* Problem statement:
Take every line that has the string "follow" and copy it out.

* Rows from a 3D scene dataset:
----
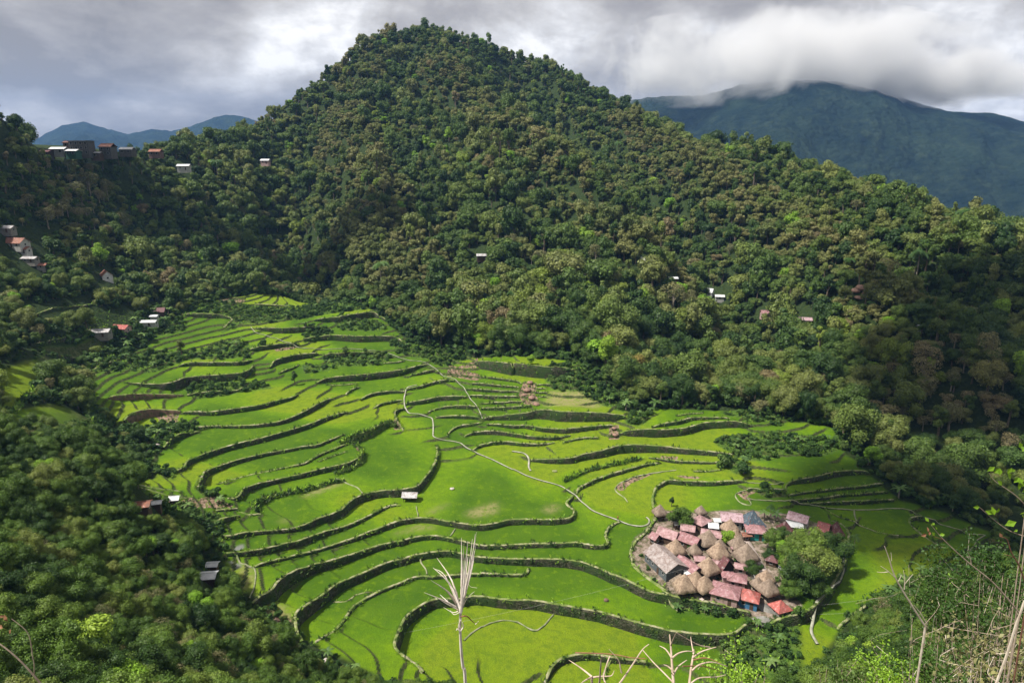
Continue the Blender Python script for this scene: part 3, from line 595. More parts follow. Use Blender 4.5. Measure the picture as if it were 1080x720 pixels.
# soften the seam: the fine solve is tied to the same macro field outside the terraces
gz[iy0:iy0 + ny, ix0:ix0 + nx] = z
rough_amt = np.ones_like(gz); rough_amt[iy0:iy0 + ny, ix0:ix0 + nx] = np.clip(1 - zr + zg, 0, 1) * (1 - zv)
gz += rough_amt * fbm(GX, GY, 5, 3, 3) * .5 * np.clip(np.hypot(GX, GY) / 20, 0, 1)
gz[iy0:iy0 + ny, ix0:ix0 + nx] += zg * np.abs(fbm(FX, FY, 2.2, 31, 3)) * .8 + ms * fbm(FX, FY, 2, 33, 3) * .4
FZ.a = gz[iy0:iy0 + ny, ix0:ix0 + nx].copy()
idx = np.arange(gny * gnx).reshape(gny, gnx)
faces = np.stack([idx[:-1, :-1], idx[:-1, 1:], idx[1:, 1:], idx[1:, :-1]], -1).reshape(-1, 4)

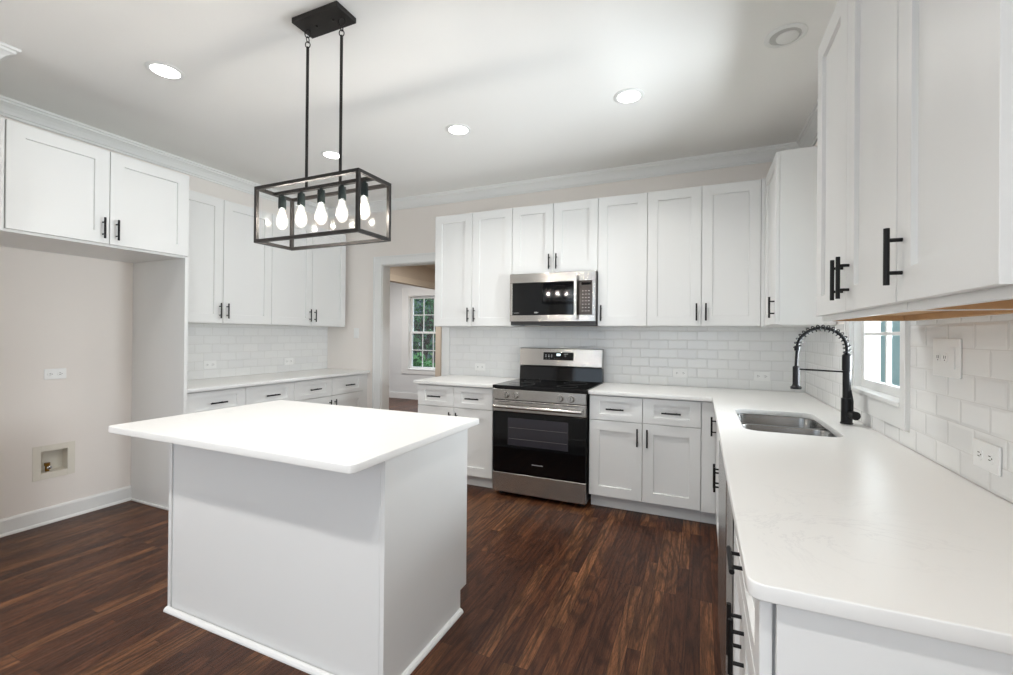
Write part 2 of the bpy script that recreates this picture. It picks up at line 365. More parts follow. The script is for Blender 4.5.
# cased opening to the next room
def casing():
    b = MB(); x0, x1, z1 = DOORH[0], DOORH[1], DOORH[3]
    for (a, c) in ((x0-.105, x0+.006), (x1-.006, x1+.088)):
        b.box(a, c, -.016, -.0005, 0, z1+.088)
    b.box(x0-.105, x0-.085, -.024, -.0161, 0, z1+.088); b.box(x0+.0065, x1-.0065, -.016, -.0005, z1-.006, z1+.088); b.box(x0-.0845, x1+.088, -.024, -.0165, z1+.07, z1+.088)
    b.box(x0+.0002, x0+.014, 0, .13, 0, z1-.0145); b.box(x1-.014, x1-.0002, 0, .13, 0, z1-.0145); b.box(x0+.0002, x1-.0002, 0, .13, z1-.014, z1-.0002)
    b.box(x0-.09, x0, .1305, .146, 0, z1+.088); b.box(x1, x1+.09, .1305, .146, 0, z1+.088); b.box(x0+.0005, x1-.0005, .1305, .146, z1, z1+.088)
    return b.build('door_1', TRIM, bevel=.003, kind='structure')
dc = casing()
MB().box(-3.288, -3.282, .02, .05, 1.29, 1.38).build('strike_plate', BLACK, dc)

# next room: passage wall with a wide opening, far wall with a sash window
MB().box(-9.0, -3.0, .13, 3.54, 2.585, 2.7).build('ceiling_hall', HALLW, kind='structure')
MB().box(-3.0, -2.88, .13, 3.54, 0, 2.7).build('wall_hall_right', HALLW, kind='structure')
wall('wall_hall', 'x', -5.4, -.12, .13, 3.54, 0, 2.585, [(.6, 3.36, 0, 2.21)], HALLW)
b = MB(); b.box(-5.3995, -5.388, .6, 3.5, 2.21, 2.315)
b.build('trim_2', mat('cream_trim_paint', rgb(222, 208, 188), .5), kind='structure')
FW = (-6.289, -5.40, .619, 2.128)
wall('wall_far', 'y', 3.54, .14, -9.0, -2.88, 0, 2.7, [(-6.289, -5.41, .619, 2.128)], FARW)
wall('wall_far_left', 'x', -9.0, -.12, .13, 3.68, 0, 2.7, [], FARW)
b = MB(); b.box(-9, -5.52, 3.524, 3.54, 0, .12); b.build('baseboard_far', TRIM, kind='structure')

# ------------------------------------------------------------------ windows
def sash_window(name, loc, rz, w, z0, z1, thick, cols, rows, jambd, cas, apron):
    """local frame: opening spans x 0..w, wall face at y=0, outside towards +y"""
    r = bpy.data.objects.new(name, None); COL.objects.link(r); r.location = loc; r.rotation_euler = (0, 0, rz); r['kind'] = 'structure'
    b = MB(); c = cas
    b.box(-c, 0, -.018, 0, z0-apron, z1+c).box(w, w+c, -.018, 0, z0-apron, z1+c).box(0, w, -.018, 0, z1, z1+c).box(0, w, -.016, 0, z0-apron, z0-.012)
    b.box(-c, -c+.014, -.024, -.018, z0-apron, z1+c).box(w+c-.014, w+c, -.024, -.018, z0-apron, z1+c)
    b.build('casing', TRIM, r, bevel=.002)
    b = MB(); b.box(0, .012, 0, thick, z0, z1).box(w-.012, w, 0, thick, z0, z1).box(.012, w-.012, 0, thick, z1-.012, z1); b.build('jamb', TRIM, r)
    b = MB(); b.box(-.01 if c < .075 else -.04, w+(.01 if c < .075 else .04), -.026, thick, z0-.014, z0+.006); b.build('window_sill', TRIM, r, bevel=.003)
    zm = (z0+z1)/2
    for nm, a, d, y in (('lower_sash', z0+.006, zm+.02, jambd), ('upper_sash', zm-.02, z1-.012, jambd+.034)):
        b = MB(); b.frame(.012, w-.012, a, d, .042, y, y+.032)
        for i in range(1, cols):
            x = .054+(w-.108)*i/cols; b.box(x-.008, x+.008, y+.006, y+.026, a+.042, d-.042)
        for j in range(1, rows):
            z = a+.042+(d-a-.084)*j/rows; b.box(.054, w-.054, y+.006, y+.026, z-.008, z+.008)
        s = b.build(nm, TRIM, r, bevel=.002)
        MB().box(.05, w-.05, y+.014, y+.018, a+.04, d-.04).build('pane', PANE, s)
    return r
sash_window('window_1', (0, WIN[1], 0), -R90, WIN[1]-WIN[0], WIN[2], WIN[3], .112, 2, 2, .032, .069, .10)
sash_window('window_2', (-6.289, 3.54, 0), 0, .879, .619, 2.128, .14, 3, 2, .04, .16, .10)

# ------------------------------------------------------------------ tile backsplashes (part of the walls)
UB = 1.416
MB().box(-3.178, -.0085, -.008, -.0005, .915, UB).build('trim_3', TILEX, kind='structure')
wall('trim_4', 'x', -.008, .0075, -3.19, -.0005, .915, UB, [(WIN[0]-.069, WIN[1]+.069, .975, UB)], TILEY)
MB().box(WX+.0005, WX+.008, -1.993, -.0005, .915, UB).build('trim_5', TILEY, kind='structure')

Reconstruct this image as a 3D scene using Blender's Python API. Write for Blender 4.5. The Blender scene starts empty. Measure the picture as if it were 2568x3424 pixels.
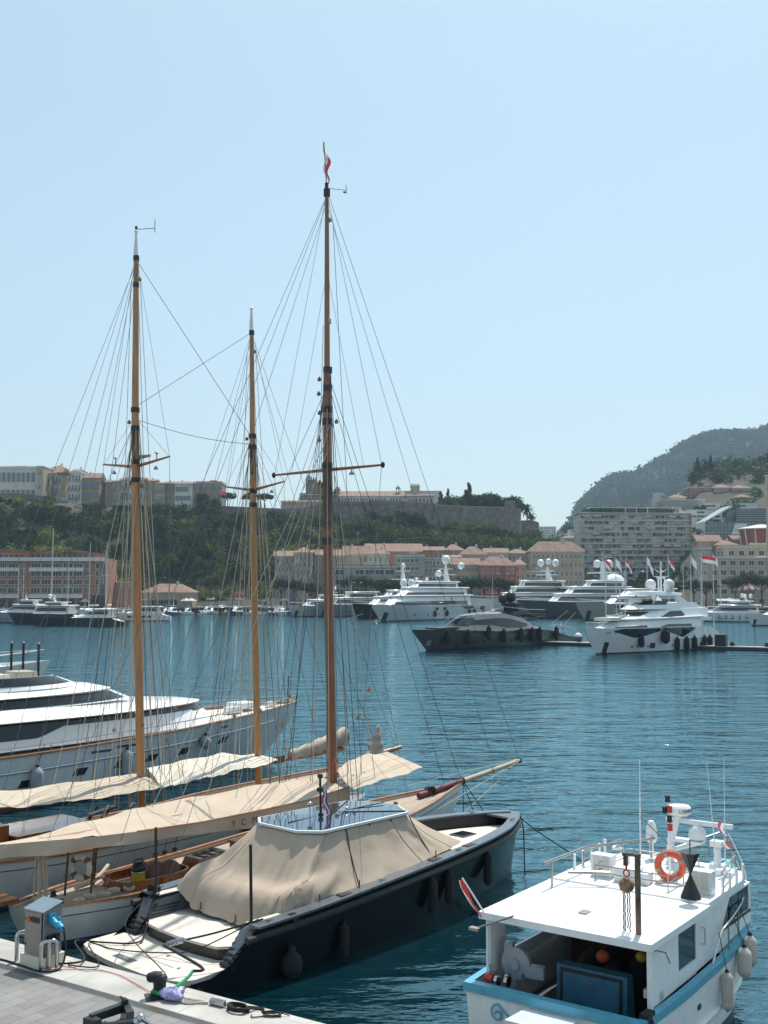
----
* In response:
Continue the Blender Python script for this scene: part 3, from line 595. More parts follow. Use Blender 4.5. Measure the picture as if it were 1080x720 pixels.
Write part 2 of the bpy script that recreates this picture. It picks up at line 365. More parts follow. The script is for Blender 4.5.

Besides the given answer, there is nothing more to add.